冒頭の字幕に「ジミー・グラルトンと村のホールを巡る物語」とあるように、主人公が造ったコミュニティーホールを巡る、若者らとカトリック教会を中心とする地主層の対立が描かれている。
主人公のジミーは実在の人物で、名もなき労働者。20代の時に家の近くにホールを建てたことから地元の神父らの怒りを買い、外国で職を転々とするが、10年後に老いた母と暮らすため故郷に戻る。
映画はそこから始まるが、荒涼とした草原の廃屋が印象的。それが彼のホールだった。
村に娯楽場はなく、若者たちはジミーに頼んでホールが再開される。彼がニューヨークから持参した蓄音機からジャズが流れると、彼らは新しい身ぶりを教わり、ダンスに興じる。教区の精神的支柱である神父は「悪しき企み」をもった連中として監視を始め、教会で参加者の名前を一人一人読み上げる。新しい
文化はせめぎ合いのなかから生まれるのだ。
ジミーは「ホールは一緒に人生を考えることができる場所で、問題があると思うなら委員になってくれ」と神父の家にのりこみ直談判するが、神父は「教会に権利書を譲るなら」と答える。
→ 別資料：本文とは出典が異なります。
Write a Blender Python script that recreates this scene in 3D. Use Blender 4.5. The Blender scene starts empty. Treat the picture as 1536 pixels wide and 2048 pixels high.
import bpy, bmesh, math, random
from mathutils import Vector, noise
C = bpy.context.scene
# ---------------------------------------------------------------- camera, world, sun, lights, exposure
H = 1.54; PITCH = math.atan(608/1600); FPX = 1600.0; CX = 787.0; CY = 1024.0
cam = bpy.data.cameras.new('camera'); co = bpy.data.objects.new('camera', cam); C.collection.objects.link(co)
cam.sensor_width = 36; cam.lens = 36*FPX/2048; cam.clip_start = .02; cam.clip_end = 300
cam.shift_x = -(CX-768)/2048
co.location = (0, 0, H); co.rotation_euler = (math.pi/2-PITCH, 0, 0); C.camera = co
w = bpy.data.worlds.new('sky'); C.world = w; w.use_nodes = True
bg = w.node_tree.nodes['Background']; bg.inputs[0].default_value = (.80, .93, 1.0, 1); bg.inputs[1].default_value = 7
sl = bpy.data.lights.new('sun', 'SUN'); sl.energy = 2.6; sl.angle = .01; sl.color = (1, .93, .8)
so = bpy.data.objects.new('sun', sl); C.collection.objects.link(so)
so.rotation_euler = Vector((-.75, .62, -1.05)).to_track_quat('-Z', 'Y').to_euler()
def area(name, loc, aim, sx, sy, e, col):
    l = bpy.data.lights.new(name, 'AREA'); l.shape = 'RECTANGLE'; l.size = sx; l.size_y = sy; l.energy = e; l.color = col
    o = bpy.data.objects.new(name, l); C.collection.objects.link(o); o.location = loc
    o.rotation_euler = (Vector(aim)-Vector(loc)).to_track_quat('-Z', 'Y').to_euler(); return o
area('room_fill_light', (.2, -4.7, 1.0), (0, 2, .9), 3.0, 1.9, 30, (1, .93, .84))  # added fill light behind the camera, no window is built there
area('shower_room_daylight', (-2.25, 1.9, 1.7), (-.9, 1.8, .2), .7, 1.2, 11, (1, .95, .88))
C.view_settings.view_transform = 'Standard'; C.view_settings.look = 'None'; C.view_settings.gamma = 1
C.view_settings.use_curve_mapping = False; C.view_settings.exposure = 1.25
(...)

ジミーは「あなたは、ひざまずく者の話しか聞かない」と拒否、次第に対立を深めていく……。
映画は1世紀も前の小さな事件を扱いながら、人間が自由に生きるために集会や表現の自由がいかに大切かを教えてくれる。日本と世界の今を考えさせられる。(『サンデー毎日』2015年1月25日号)
*1月17日より東京・新宿ピカデリーほか全国公開。